▼▼▼

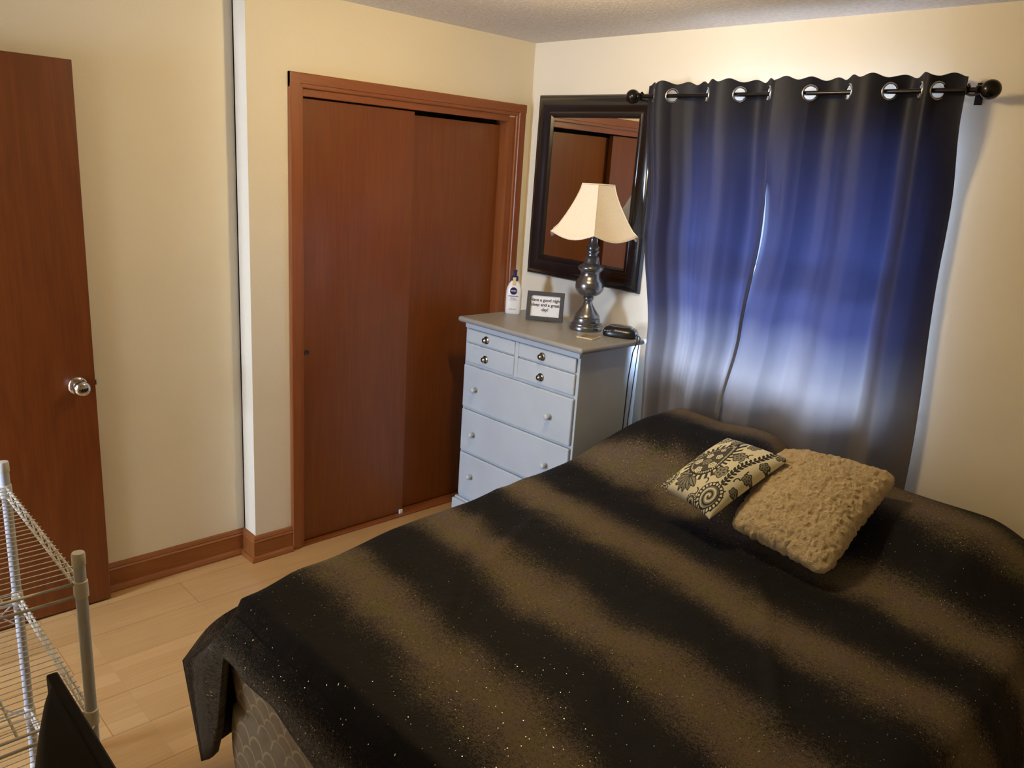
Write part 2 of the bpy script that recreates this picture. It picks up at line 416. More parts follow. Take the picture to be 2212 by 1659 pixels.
# closet casing: side casings with a bead, head casing, jambs and track fascia
def cprof(w):   # across width from outer edge (0) to inner (w) ; thickness
    return [(0, 0), (0, .016), (.004, .019), (w-.018, .019), (w-.016, .014), (w-.004, .014), (w, .010), (w, 0)]
t1 = empty('trim_1', (0, 0, 0), None, None, kind='structure')
bm = bmesh.new(); prism(bm, [(t, -1.379+w) for w, t in cprof(.062)], 'z', 0, 2.100)
obj('casing', bm, M['casing'], t1)
bm = bmesh.new(); prism(bm, [(t, -.050-w) for w, t in cprof(.062)], 'z', 0, 2.100)
obj('casing', bm, M['casing'], t1)
bm = bmesh.new(); prism(bm, [(t+.0005, 2.100-w) for w, t in cprof(.058)], 'y', -1.379, -.050)
obj('head_casing', bm, M['casing_h'], t1)
obj('jamb', B((-.1, .004, OY0, OY0+.018, 0, OZ)), M['casing'], t1)
obj('jamb', B((-.1, .004, OY1-.036, OY1, 0, OZ)), M['casing'], t1)
obj('track_fascia', B((-.018, .002, OY0+.018, OY1-.036, 2.012, 2.06), (-.1, -.018, OY0+.018, OY1-.036, 2.03, 2.06)), M['casing_h'], t1, bevel=.002)
obj('threshold', B((-.1, .012, OY0+.018, OY1-.036, 0, .008)), M['casing_h'], t1, bevel=.002)
# entry doorway lining
t2 = empty('trim_2', (0, 0, 0), None, None, kind='structure')
bm = B((DX1, DX1+.06, YS, YS+.018, 0, DZ+.06), (DX0-.05, DX0, YS, YS+.018, 0, DZ+.06), (DX0, DX1, YS, YS+.018, DZ, DZ+.06))
obj('casing', bm, M['casing'], t2, bevel=.003)
obj('jamb', B((DX1-.018, DX1, YS-.12, YS, 0, DZ), (DX0, DX0+.018, YS-.12, YS, 0, DZ), (DX0+.018, DX1-.018, YS-.12, YS, DZ-.018, DZ)), M['casing'], t2)

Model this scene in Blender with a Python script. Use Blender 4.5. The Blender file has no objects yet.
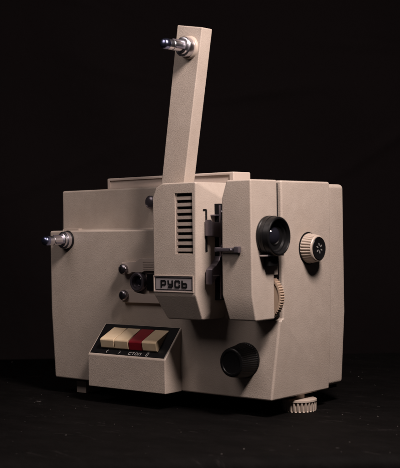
import bpy, bmesh, math, random
from mathutils import Vector, Matrix
random.seed(7)
S = 0.001                                   # all shapes below are written in millimetres
scn = bpy.context.scene
col = scn.collection

# ------------------------------------------------------------------ camera
cam_d = bpy.data.cameras.new('camera')
cam = bpy.data.objects.new('camera', cam_d)
col.objects.link(cam)
CAM = Vector((896.255, -817.106, 160.347))
RX = Vector((0.76558451, 0.64310875, -0.01707316))
RY = Vector((0.00806461, 0.01694271, 0.99982394))
RZ = Vector((0.64328479, -0.76558741, 0.00778465))
cam.matrix_world = Matrix(((RX.x, RY.x, RZ.x, CAM.x * S), (RX.y, RY.y, RZ.y, CAM.y * S),
                           (RX.z, RY.z, RZ.z, CAM.z * S), (0, 0, 0, 1)))
cam_d.sensor_fit = 'HORIZONTAL'
cam_d.sensor_width = 36
cam_d.lens = 1120.284 * 36 / 400
cam_d.clip_start = 0.01
cam_d.clip_end = 50
cam_d.dof.use_dof = True
cam_d.dof.focus_distance = 1.13
cam_d.dof.aperture_fstop = 16
scn.camera = cam

# ------------------------------------------------------------------ world, lamps, exposure
w = bpy.data.worlds.new('World')
scn.world = w
w.use_nodes = True
w.node_tree.nodes['Background'].inputs[0].default_value = (0.9, 0.85, 1.0, 1)
w.node_tree.nodes['Background'].inputs[1].default_value = 0.006


def area(name, pos, target, size, power, color):
    d = bpy.data.lights.new(name, 'AREA')
    d.shape = 'RECTANGLE'
    d.size, d.size_y = size
    d.energy = power
    d.color = color
    o = bpy.data.objects.new(name, d)
    col.objects.link(o)
    o.location = Vector(pos) * S
    o.rotation_euler = (Vector(target) - Vector(pos)).to_track_quat('-Z', 'Y').to_euler()
    return o


area('softbox', (625, -175, 620), (250, 0, 150), (0.14, 0.14), 7.9, (1.0, 0.845, 0.785))
area('fill_lamp', (20, -590, 700), (110, 0, 130), (0.40, 0.40), 1.6, (1.0, 0.855, 0.815))
scn.view_settings.view_transform = 'Standard'
scn.view_settings.look = 'None'
scn.view_settings.exposure = 0
scn.view_settings.gamma = 1


# ------------------------------------------------------------------ materials
def mat(name, color, rough=0.5, metal=0.0, bump=None, var=None, spec=0.5, extra=None):
    m = bpy.data.materials.new(name)
    m.use_nodes = True
    nt = m.node_tree
    b = nt.nodes['Principled BSDF']
    b.inputs['Base Color'].default_value = (*color, 1)
    b.inputs['Roughness'].default_value = rough
    b.inputs['Metallic'].default_value = metal
    b.inputs['Specular IOR Level'].default_value = spec
    tc = nt.nodes.new('ShaderNodeTexCoord')
    if bump:
        prev = None
        for kind, scale, dist, strength in bump:
            if kind == 'noise':
                n = nt.nodes.new('ShaderNodeTexNoise')
                n.inputs['Detail'].default_value = 3
                n.inputs['Scale'].default_value = scale
                out = n.outputs['Fac']
            elif kind == 'voronoi':
                n = nt.nodes.new('ShaderNodeTexVoronoi')
                n.feature = 'SMOOTH_F1'
                n.inputs['Scale'].default_value = scale
                out = n.outputs['Distance']
            else:
                n = nt.nodes.new('ShaderNodeTexWave')
                n.inputs['Scale'].default_value = scale
                n.inputs['Distortion'].default_value = 1.5
                out = n.outputs['Fac']
            nt.links.new(tc.outputs['Object'], n.inputs['Vector'])
            bp = nt.nodes.new('ShaderNodeBump')
            bp.inputs['Distance'].default_value = dist
            bp.inputs['Strength'].default_value = strength
            nt.links.new(out, bp.inputs['Height'])
            if prev:
                nt.links.new(prev.outputs['Normal'], bp.inputs['Normal'])
            prev = bp
        nt.links.new(prev.outputs['Normal'], b.inputs['Normal'])
    if var:
        scale, amount, col2 = var
        n = nt.nodes.new('ShaderNodeTexNoise')
        n.inputs['Scale'].default_value = scale
        n.inputs['Detail'].default_value = 6
        n.inputs['Roughness'].default_value = 0.65
        nt.links.new(tc.outputs['Object'], n.inputs['Vector'])
        r = nt.nodes.new('ShaderNodeValToRGB')
        r.color_ramp.elements[0].position = 0.38
        r.color_ramp.elements[1].position = 0.38 + amount
        r.color_ramp.elements[0].color = (*col2, 1)
        r.color_ramp.elements[1].color = (*color, 1)
        nt.links.new(n.outputs['Fac'], r.inputs['Fac'])
        nt.links.new(r.outputs['Color'], b.inputs['Base Color'])
    return m


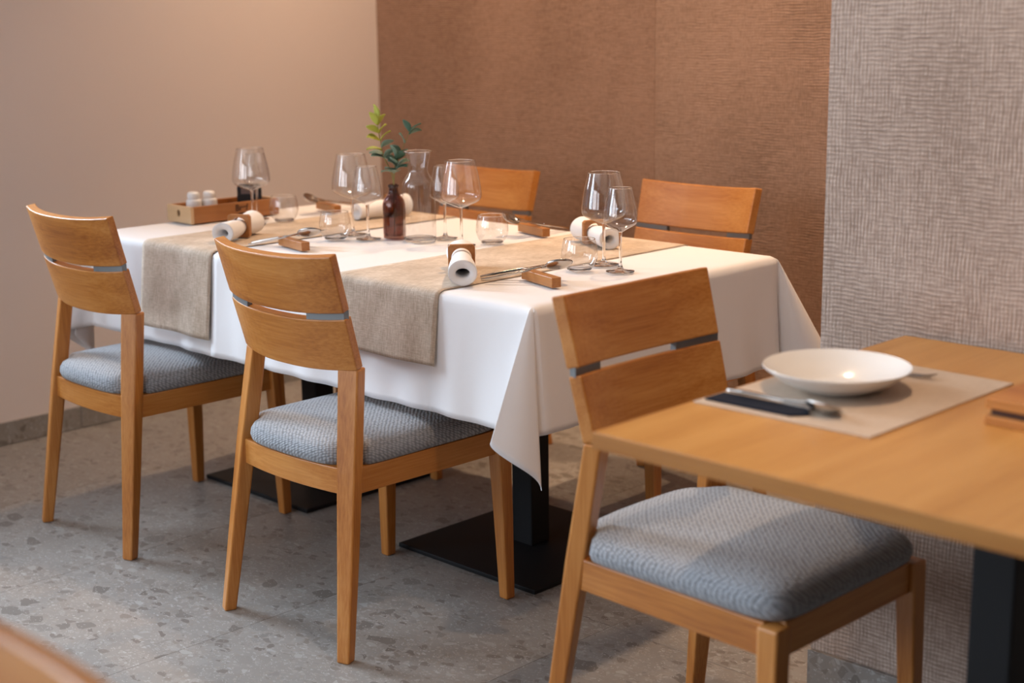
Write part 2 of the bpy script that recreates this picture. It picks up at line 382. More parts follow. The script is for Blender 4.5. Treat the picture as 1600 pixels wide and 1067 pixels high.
# ------------------------------------------------------------------ chairs
def back_y(z): return .0753 + (z-.6165)/(.8635-.6165)*(.0095-.0753)
def back_w(z): return .195 + (z-.6165)/(.8635-.6165)*(.2025-.195)
SAG = .036                                      # slats bow along their own tilted normal
def bow(s): q = SAG*(1-abs(s)**2.4); return q*.966, q*.258
def slat(z0, z1, th=.023, n=22):
    rings = []
    for i in range(n+1):
        s = -1+2*i/n; ring = []
        for z, off in ((z0, 0), (z1, 0), (z1, th), (z0, th)):
            ring.append(((back_w(z)-.35*off)*s, back_y(z)-bow(s)[0]+off, z-bow(s)[1]+off*.2))
        rings.append(ring)
    return loft(rings)
def make_chair(label):
    t = thing('dining_chair', label, 'chair', group='oak dining chairs with grey seats')
    for sx in (-1, 1):
        A = .36*sx
        rings = [rect(sx*.212, .002, 0, .030, .028, A), rect(sx*.1996, .026, .18, .037, .032, A), rect(sx*.1835, .0545, .40, .045, .036, A), rect(sx*.1665, .0835, .6178, .050, .033, A)]
        obj('leg', loft(rings), wood_z, t, bevel=.004)
    for sx in (-1, 1):
        rings = [rect(sx*.212, .4865, 0, .027, .027), rect(sx*.206, .484, .2, .034, .034), rect(sx*.198, .480, .407, .040, .040)]
        obj('leg', loft(rings), wood_z, t, bevel=.004)
    n = 12; rr = []
    for i in range(n+1):
        s = -1+2*i/n; y = .040-.016*(1-s*s); rr.append([(s*.175, y, .352), (s*.175, y, .409), (s*.175, y+.022, .409), (s*.175, y+.022, .352)])
    obj('back_rail', loft(rr), wood_x, t, bevel=.002)
    obj('front_rail', box(-.18, .18, .468, .490, .352, .409), wood_x, t, bevel=.002)
    for sx in (-1, 1):
        rr = [[(sx*.205, y, .352), (sx*.205+k, y, .409), (sx*.183+k, y, .409), (sx*.183, y, .352)] for y, k in ((.055, 0), (.465, 0))]
        rr[0] = [(x-sx*.008, y, z) for x, y, z in rr[0]]
        obj('side_rail', loft(rr), wood_y, t, bevel=.002)
    # cushion
    N = 144; prof = [(.0, 0), (.955, 0), (.985, .006), (1.0, .018), (.992, .030), (.965, .041), (.91, .049), (.80, .055), (.62, .060), (.40, .063), (.18, .064), (0, .0645)]
    def outline(k, rho):
        a = 2*PI*k/N; c, s = math.cos(a), math.sin(a); e = 2/(7. if s < 0 else 10.)
        u = math.copysign(abs(c)**e, c); v = math.copysign(abs(s)**e, s)
        f = 1-.22*(1-rho)*0
        u *= rho; v *= rho
        y = .2645+.2350*v - .012*(1-u*u)*max(0, -v); hw = .205 + (.209-.205)*(v+1)/2; kk = min(1, max(0, (y-.078)/.018)); hw = .170+(hw-.170)*kk
        return u*hw, y
    rings = []
    for rho, z in prof[1:-1]: rings.append([(*outline(k, rho), .409+z) for k in range(N)])
    v, f = loft(rings, True, False); v.append((0, .2635, .409)); v.append((0, .2635, .409+.0645))
    b0 = len(v)-2; L = (len(rings)-1)*N
    f += [(b0, (k+1) % N, k) for k in range(N)] + [(b0+1, L+k, L+(k+1) % N) for k in range(N)]
    obj('seat_cushion', (v, f), fabric_m, t, True)
    obj('slat', slat(.7425, .8635), wood_x, t, bevel=.003)
    obj('slat', slat(.6165, .7295), wood_x, t, bevel=.003)
    for sx in (-1, 1):
        rr = []
        for i in range(7):
            s = sx*(.52+.46*i/6); rr.append([(back_w(.736)*s, back_y(.736)-bow(s)[0]+o, z-bow(s)[1]) for o, z in ((.004, .7275), (.004, .7455), (.017, .7475), (.017, .7295))])
        obj('spacer', loft(rr), grey_metal, t)['label'] = 'satin grey metal spacer between the slats'
    return t
chA = make_chair('oak dining chair with grey seat nearest the plain wall, at the white table')
chA.location = (-3.4023, 1.8483, 0); chA.rotation_euler = (0, 0, -.0062)
dup(chA, 'oak chair in front of the white table, beside the right linen runner', (-2.5218, 1.8274, 0), -.0023)
dup(chA, 'oak dining chair tucked under the bare oak table', (-1.6959, 2.0116, 0), -1.5903)
dup(chA, 'oak dining chair behind the white table, partly hidden by the carafe and glasses', (-3.3228, 3.3049, 0), 3.1585)
dup(chA, 'oak dining chair behind the white table, nearest the projecting wall', (-2.5286, 3.3372, 0), 3.1585)
dup(chA, 'blurred oak chair back cut off by the bottom left corner', (-1.015, .492, 0), PI)

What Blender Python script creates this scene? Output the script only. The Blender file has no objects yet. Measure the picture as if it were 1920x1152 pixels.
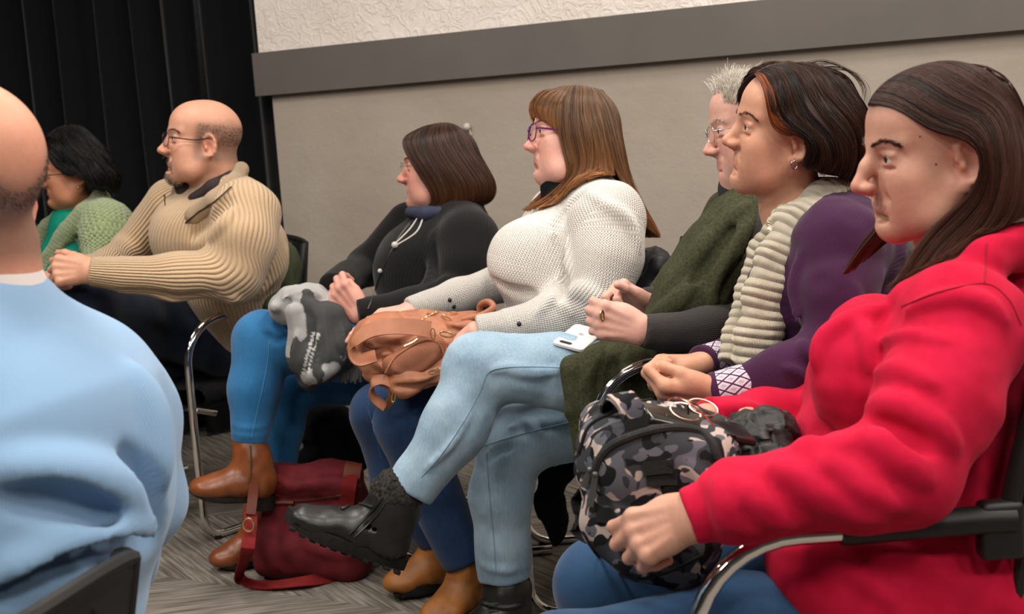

▲▲▲

- _PROBLEM DETAILS_
From the entries above, extract every line where the word "scene" appears.

- _FINISHED ANSWER_
Model this scene in Blender with a Python script. Use Blender 4.5. The Blender file has no objects yet.
scn = bpy.context.scene
What Blender Python script creates this scene? Output the script only. The Blender file has no objects yet. Measure the picture as if it were 1920x1152 pixels.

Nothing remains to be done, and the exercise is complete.